THE OPENING LINE
I've written down 13.7 million words in my life. Give or take.
Ads, annual reports, brochures, blogs, websites, social posts, newsletters, videos, speeches, radio bits. One children's book. One for adults.
But whether it's a seven-word ad or 90,000-word memoir, the most important line is always the first. It sets the tone and draws the reader in.
Judge not. Lest ye be judged. And heck, who needs that?
* Western Art Director's Club
Lower Manhattan. Some say it's the straw that stirs the drink.
* Marriott Hotels
If Africa is the cradle of humanity, then each of us is part of the story of the African diaspora.
* Museum of the African Diaspora
In a world where millionaire teenage athletes throw tantrums on tv, we instill in our boys a firm sense of sportsmanship; the sublime ability to win or lose with equal grace and to treat a rival fairly.
* Landon School
Send not for a hatchet to break open an egg.
* Spruce Technologies
I wish I was repelling down a 300-foot-deep chasm bathed in beautiful green light in search of the dangerous chalice from Argon.

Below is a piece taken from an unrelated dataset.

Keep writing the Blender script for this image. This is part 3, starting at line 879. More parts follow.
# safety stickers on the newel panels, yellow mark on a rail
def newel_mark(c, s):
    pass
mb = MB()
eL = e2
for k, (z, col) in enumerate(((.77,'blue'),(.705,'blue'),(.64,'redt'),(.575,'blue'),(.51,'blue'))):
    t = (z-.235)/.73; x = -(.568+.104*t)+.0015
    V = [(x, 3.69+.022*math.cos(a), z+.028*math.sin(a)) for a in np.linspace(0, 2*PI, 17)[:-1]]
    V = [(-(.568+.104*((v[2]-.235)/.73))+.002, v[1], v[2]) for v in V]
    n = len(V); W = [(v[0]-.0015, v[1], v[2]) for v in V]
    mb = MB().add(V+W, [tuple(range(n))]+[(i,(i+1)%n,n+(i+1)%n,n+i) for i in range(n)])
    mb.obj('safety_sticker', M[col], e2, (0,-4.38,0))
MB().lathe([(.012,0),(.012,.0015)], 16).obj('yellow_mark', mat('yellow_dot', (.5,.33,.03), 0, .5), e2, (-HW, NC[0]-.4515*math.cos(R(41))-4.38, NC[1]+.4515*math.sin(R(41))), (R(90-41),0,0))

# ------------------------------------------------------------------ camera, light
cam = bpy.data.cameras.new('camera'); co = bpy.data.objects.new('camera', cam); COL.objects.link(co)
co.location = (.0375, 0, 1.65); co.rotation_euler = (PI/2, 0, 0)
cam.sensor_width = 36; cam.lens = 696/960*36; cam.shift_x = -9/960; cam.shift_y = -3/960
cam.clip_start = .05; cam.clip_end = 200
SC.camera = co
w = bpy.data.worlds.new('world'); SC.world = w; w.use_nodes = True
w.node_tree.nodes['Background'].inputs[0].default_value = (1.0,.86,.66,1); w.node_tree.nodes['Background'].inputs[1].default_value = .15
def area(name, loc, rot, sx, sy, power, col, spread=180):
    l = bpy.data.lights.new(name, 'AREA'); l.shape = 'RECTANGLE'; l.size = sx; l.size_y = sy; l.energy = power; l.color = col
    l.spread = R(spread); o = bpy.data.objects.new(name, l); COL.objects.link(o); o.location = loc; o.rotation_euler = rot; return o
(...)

The only thing I hear above the incessant beating of my heart is loose rocks cascading off the walls, and the occasional echoing wail of some strange animal down there.
* Oak Technology, audio chip maker
A school built on the belief that a child's work in Kindergarten is play.
* Greenwood School
Through growth, mergers and capital investments, Champion has become a $5 billion company, making us 23 times bigger than the company that makes the sweatshirts and 10 times larger than the spark plug people.
* Champion International Paper
Are you prepared for long-term care? Because, you see, most people aren't.
* MetLife
If only germs would stay put.
* EO Products, hand sanitizer
The beginning of brand equity. Ours is the name of a man – born in Vermont, self-made, and hardworking.
* Brink's Incorporated
Each day is a lifetime. Each life has a death. There are no answers for dying, only questions for living.
* Hospice of Washington
You are a phenomenal human being. You really are.